At this Captain Lambert of the Java decided to board the Constitution, and headed down toward the Yankee, who was thus brought well under the Java’s lee bow, and it was now the Java’s turn to take a raking. She got it with frightful effect, for she came end on until her jib-boom fouled the mizzen rigging of the Constitution. The Yankee topmen poured their fire into the gathering boarders on the Java. The Yankee gunners hurled round-shot, grape and canister that raked the Java from stem to stern. The sails of the Constitution were backed to hold her where she could continue the fire. The Java’s bowsprit was shot away. It was the first of her spars to go and it dropped under her bows at 3 o’clock precisely. Five minutes later her foremast was chopped off by the Yankee round-shot, and it fell over the lee bow. The Constitution forereached off the Java’s bows, wore around, gave her broadsides from the fresh battery thus brought into play, came back to give her a further broadside, and, as the enemy swung around head on because of the drag of the wrecked foremast, the Constitution wore again and gave her the port broadside. The Java’s main topmast came crashing down from aloft. The gaff and boom of the spanker followed, and last of all, at five minutes before four o’clock her mizzen-mast was cut down as the foremast had been, carrying her last flag with it.

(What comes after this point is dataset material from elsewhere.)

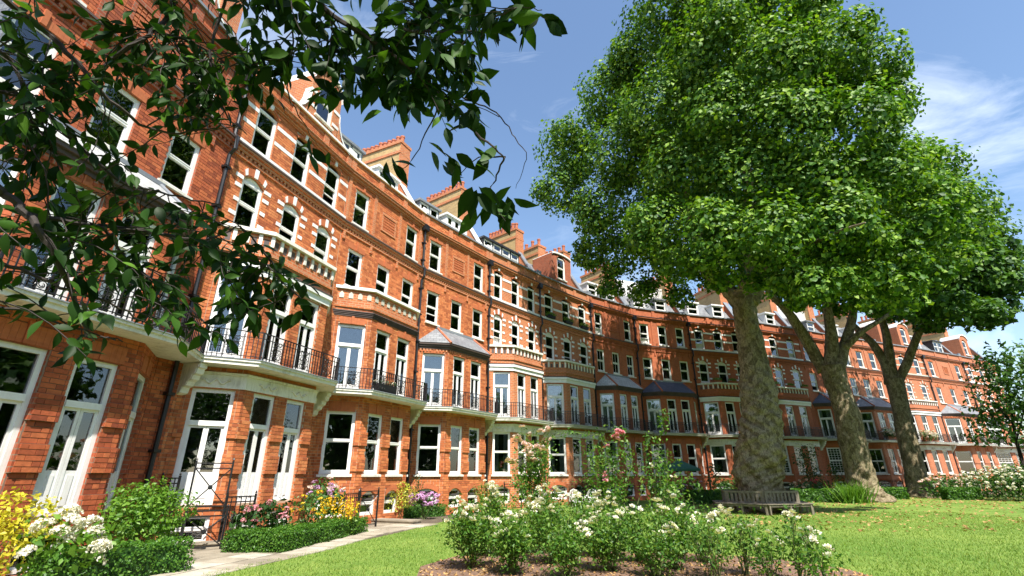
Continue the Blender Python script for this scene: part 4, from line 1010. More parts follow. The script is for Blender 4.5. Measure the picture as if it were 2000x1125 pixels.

The Battle Between the Constitution and the Java.—I.
(At five minutes past three o’clock as the Java’s foremast fell.)
From an engraving by Havel, after a sketch by Lieutenant Buchanan.
A hearty Yankee “hurrah” rose from the deck of the Constitution. At the sound of it John Cheever, a sturdy Marblehead seaman, who was lying on deck apparently dead from a wound he had received, opened his eyes and, calling to a shipmate, asked what the noise was for, and in reply learned that the enemy had struck. Springing up on one hand he waved the other above his head and gave three cheers. But the last one ended with the death-rattle in his throat and he fell back dead.
In just sixty-five minutes from the time that Commodore Bainbridge decided to risk the Java’s raking fire he had her rolling on the long seas a complete wreck.
And yet the pluck of the British crew was so great that their fire was not wholly silenced until ten minutes later, a fact of which any Anglo-Saxon, whatever his flag, may well feel proud.
Seeing that the enemy was silenced, and his flag nowhere in sight, the Constitution stood up to windward with every spar aloft in place, “ship-shape and Bristol fashion.” She had received one shot through the mizzen-mast, and some other spars had been clipped and grazed by the Java’s fire; some of her running rigging and of her shrouds and stays had been slashed, but for practical purposes she was “fore and fit.” As the British Naval Chronicle put it, “the Java sustained unequalled injuries beyond the Constitution.”
Nevertheless, on returning to the Java the British flag was found waving from the stump mizzen-mast, and the Constitution ranged up to give her another raking broadside. As the Java was then entirely helpless the British flag was hauled down.